If the market decling 40% and a $75 Million dollar settlement won’t stop Edward Jones, what will Cowboy93?
The law of diminishing returns.
So you see the growth of the financial services industry slowing over the coming years?
I dont know about that, but I think that growing a firm with 10,000 brokers is alot different than growing one with 1000. With larger scale managment becomes more challenging. The flat IR growth of the last couple years would probably look diff if Jones was smaller. This will get more challenging as the firm gets bigger. Also, with size comes more attention, both good and bad. I think we've seen a little of that lately too. I dont think keepin up the past rate of growth is impossible, but it will certainly be more challenging. Time will tell if the firm and it's management are up to it.
Ex,
You’d be suprised how strong Edward Jones management team is. And they realize that the managing partners of the past have had to much power and responsibility. This is changing as Jim is taking over.
You are correct it will be more difficult to grow the firm as fast as it has grown in the past. No doubt. Jones is the only non independent to grow over the past five years however. Once CA is done (may be awhile) and future partnerships come out this will help immensely. I believe there will be a partnership this year. I know you non Jones people are rooting against it. Sorta like when the Yankees are in the World Series and if you are not a Yankee fan, rooting against them. It’s just fun to root against the Yankees. They are certainly a dynasty. This is why folks like to root against Edward Jones as well. Damon a Yankee, that must have pissed some people off!
BPD
[quote=unsunghero]
BPD,
Are you still trying to figure out Cowboys math on you Jones terminal. Here's a hint: Use your Putnam sliding calculator(shows 10k growing at diff rates over diff lengths of time), that's a better tool than most of the tech your firm provides.
Noggin,
Captain Obvious? Here's a question with a less than obvious answer: Why are you still at Jones?
[/quote]
Because I don't have 40M AUM yet.
[quote=SonnyClips]You know comparing Jones to the Yankees just cries out for a rebuke. Besides guess who is second only to the Yankees winning the pennant... thats right the Cardinals. Lets say all these haters are like Cubs fans and we're the Cardinals. Fcuk the Yankees... and all those bandwagon riding idiots who where those goddam Red Sox hats... not the team just assholes who ran right out and bought one after they finally won a World Series.[/quote]

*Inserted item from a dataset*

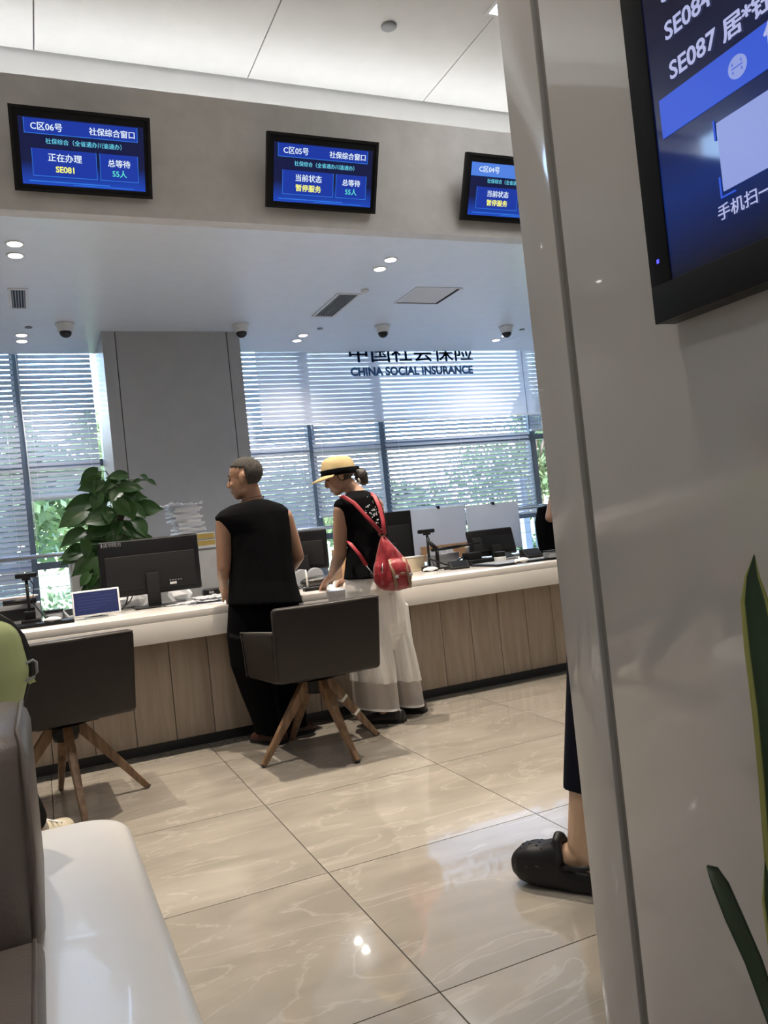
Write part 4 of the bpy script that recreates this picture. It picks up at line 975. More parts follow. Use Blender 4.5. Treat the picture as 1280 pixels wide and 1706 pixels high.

comparing Jones to ANY team of MAJOR LEAGUE professionals deserves a rebuke if you ask me....
They're more like the P.R. Winter League teams......fellas who might move up to 'the bigs" one day...
[quote=noggin][quote=unsunghero]
Noggin,
Captain Obvious? Here's a question with a less than obvious answer: Why are you still at Jones?
[/quote]
Because I don't have 40M AUM yet.
[/quote]
I'll give you credit for using your "noggin" on that one. Those who take their time and build their business as they plan their exit are in a much better position to succeed when they make the move. Take extra good care of your A-list clients and spend at least six months planning your exit if/when you decide to make the move...
...and in the meantime, stay away fom that Kool-Aid!!!